I have the following problem. I need to estimate the following quantity:
$$|\nabla|^{-1}A u \nabla u$$
I know that $A\in L^6(B_R)$, $u \in L^{14/5}\cap L^2(B_R)$ and $\nabla u \in L^2(B_R)$ where $B_R$ is a ball of radius $R$ in $\mathbb{R}^3$. Clearly, $\frac{1}{6}+\frac{5}{14} +\frac{1}{2} >1$, so this is not in any $L^p(B_R)$ with $p\geq 1$. However I don't have to obtain an estimate in $L^p$. I would also be satisfied with an estimate in $H^{s}(B_R)$ or $W^{s,p}(B_R)$ with $s<0$, i.e. a negative order Sobolev space (I'm using the Aubin-Lions lemma but that's not the point here).

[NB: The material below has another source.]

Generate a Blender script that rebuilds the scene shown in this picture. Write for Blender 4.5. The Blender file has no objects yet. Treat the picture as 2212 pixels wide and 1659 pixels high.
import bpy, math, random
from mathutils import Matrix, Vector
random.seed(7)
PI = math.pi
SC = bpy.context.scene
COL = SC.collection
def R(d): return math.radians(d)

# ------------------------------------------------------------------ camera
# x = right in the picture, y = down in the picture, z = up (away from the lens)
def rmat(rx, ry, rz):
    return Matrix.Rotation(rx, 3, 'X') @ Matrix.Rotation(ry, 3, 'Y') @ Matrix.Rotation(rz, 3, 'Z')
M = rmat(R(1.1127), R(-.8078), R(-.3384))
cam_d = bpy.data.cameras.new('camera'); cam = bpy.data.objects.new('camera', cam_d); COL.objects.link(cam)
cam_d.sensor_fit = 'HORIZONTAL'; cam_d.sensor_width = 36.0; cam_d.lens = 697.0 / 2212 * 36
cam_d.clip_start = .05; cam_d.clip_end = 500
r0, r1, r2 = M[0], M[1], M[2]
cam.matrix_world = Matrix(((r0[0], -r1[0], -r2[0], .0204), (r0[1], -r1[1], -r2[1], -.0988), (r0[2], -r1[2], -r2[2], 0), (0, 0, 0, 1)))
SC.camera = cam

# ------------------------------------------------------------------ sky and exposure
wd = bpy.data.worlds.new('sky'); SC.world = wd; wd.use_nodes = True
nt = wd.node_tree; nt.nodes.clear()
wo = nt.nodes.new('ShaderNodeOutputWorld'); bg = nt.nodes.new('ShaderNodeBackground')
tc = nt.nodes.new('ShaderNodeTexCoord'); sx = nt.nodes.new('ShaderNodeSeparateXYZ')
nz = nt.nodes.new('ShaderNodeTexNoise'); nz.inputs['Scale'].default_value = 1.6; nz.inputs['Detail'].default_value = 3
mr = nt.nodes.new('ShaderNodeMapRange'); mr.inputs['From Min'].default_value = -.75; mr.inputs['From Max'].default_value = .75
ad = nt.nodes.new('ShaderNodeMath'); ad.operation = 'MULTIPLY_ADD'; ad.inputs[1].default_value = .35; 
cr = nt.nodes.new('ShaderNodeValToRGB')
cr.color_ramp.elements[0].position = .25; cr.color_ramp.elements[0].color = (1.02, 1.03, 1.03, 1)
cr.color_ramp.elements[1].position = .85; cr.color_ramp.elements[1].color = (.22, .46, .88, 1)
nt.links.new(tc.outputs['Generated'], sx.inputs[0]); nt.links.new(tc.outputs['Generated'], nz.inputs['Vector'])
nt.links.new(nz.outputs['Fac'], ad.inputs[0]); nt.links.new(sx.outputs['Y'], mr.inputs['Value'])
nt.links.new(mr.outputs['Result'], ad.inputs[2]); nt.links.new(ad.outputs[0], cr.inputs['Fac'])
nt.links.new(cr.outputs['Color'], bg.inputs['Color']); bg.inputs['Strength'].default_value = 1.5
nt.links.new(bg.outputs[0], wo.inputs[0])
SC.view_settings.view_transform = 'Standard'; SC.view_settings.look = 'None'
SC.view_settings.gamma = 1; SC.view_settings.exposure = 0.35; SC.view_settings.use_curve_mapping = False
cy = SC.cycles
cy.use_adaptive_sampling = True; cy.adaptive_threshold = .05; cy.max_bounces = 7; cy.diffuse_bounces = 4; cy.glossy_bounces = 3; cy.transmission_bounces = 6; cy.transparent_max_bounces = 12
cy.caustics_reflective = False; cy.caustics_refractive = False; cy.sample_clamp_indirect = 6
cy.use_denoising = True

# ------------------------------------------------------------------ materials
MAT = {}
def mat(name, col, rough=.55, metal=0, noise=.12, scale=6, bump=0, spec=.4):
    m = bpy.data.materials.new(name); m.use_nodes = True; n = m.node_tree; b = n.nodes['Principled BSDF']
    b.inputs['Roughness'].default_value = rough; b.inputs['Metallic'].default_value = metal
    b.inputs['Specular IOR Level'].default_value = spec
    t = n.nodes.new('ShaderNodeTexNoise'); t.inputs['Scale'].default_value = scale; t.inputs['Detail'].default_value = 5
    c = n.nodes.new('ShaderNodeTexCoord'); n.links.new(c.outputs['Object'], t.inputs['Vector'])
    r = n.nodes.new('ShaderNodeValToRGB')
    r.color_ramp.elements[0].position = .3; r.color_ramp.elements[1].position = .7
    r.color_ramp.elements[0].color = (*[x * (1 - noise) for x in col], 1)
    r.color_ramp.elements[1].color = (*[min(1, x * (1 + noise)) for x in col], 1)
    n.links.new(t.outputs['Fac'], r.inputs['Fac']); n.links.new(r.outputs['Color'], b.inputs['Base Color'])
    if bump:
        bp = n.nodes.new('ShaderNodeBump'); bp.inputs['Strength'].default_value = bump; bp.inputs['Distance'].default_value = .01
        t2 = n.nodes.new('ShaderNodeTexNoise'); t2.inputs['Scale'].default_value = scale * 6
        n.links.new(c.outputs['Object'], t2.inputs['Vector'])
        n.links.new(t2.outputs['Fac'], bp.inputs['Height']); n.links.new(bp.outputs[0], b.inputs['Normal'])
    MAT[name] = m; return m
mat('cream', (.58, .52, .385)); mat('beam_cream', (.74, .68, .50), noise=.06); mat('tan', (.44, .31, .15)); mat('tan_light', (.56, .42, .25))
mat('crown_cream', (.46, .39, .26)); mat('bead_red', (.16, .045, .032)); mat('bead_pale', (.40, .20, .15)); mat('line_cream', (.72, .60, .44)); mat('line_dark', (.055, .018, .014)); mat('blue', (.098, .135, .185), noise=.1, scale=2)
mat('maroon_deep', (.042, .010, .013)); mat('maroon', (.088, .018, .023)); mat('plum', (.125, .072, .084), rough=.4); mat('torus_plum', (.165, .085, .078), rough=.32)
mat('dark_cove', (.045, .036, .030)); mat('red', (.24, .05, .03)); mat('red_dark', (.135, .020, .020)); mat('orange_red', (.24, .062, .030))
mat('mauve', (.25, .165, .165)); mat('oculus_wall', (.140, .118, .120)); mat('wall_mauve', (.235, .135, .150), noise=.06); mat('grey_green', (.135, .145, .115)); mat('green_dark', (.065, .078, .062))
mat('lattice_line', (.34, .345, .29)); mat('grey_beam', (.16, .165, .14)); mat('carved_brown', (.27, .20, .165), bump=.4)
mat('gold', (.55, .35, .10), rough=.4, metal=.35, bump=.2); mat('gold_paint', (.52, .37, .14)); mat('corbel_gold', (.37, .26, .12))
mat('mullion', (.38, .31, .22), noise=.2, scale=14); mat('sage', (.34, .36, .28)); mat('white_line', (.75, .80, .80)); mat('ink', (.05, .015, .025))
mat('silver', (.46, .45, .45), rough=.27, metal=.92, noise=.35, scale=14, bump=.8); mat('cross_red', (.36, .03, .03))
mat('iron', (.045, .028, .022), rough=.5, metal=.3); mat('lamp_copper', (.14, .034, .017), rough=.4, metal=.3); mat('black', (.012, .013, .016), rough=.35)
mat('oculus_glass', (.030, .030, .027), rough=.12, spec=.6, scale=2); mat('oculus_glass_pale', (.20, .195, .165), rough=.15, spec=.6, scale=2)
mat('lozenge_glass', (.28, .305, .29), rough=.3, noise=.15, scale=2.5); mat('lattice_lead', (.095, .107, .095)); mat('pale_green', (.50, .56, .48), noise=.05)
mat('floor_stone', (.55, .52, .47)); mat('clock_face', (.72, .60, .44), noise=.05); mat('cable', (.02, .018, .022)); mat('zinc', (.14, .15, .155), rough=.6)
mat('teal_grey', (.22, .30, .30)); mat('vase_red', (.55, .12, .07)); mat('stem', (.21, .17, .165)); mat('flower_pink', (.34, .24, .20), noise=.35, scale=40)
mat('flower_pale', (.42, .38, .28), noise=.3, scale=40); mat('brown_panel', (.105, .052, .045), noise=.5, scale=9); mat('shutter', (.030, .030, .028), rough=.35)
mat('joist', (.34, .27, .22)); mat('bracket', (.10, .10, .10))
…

So I thought about estimating, for $-1<s<-1/14$,
$$ \|Au\nabla u\|_{H^s} \leq \|Au\|_{H^{-1/14}}^{\theta} \|\nabla u\|_{H^{-1}}^{1-\theta} \\ \leq \|Au\|_{L^{21/11}}^{\theta} \|u\|_{L^2}^{1-\theta} \\ \leq \|A\|_{L^6}^{\theta} \|u\|_{L^{14/5}}^{\theta} \|u\|_{L^2}^{1-\theta} .$$
where in the second step I would use Sobolev's inequality with $\frac{1}{2}+\frac{1}{14}\cdot\frac{1}{3} = \frac{11}{21}$ and in the third step Hölder with $\frac{1}{6}+ \frac{5}{14} = \frac{11}{21}$. But I was wondering whether the first step is even remotely allowed. I know we can't really take products of distributions but the functions I'm dealing with here really are functions in $L^p$ spaces? I know this is all pretty hand-wavey and this is why I'm asking to clarify this.